Published by the English foundry Stephenson, Blake & Co. in 1905, the typeface Windsor is a titling font designed to meet the developing needs of 20th-century advertising. The eccentric shape of certain letters (a, n, h, o, p) gives it an exceptional personality. It is not clear who authored the typeface, with some attributing Windsor to Eleisha Pechey, while others believe it is the result of an anonymous group of collaborators in the design office of the English foundry.¹
Windsor, Bitstream.
Windsor has a floral design, with forms that reference the natural elements present in Art Nouveau, a movement that was in vogue at the time of its creation. Its rounded serifs and terminals follow this logic of curves.
Left: Parisian subway Entrance by Jean-Pierre Dalbéra, originally posted to Flickr as La station art nouveau de la porte Dauphine (Hector Guimard), CC BY 2.0, https://commons.wikimedia.org/w/index.php?curid=23492700 Right: Windsor, Bitstream.
Since its digital revival, Windsor has been used on t-shirts, restaurant facades, it has been plastered on walls, trash cans, logos of home-care companies, clothing brands, and has even featured in the end credits of numerous Woody Allen films.

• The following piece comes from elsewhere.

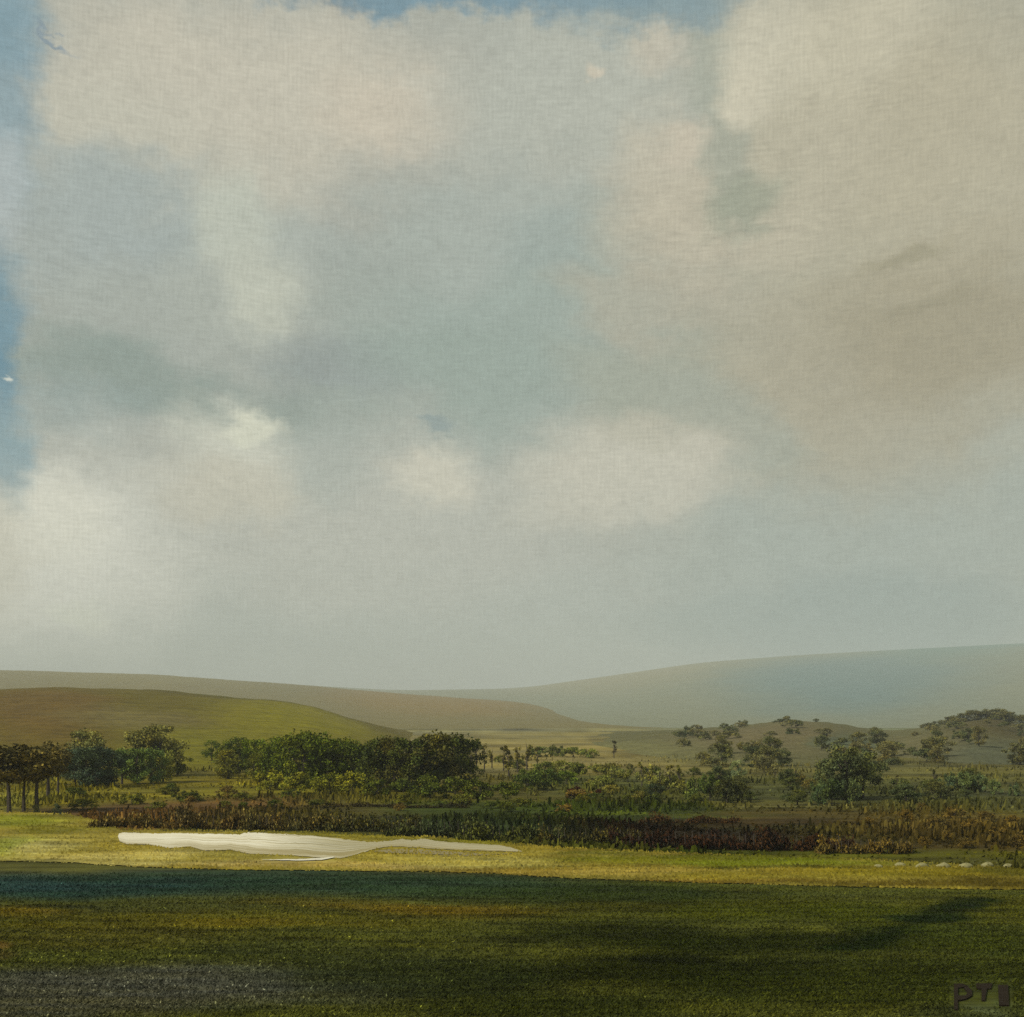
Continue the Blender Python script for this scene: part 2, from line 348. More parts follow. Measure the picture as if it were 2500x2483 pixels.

A popular typeface, it was elected 2021’s Favorite Font by GQ and was described by Stephen Coles, editorial director of the San Francisco Letterform Archive, as the “corduroy of fonts.”²
Windsor also brought a touch of elegance to the cover of the Whole Earth Catalog, the iconic American counter-cultural magazine published by Stewart Brand from 1968 to 1972.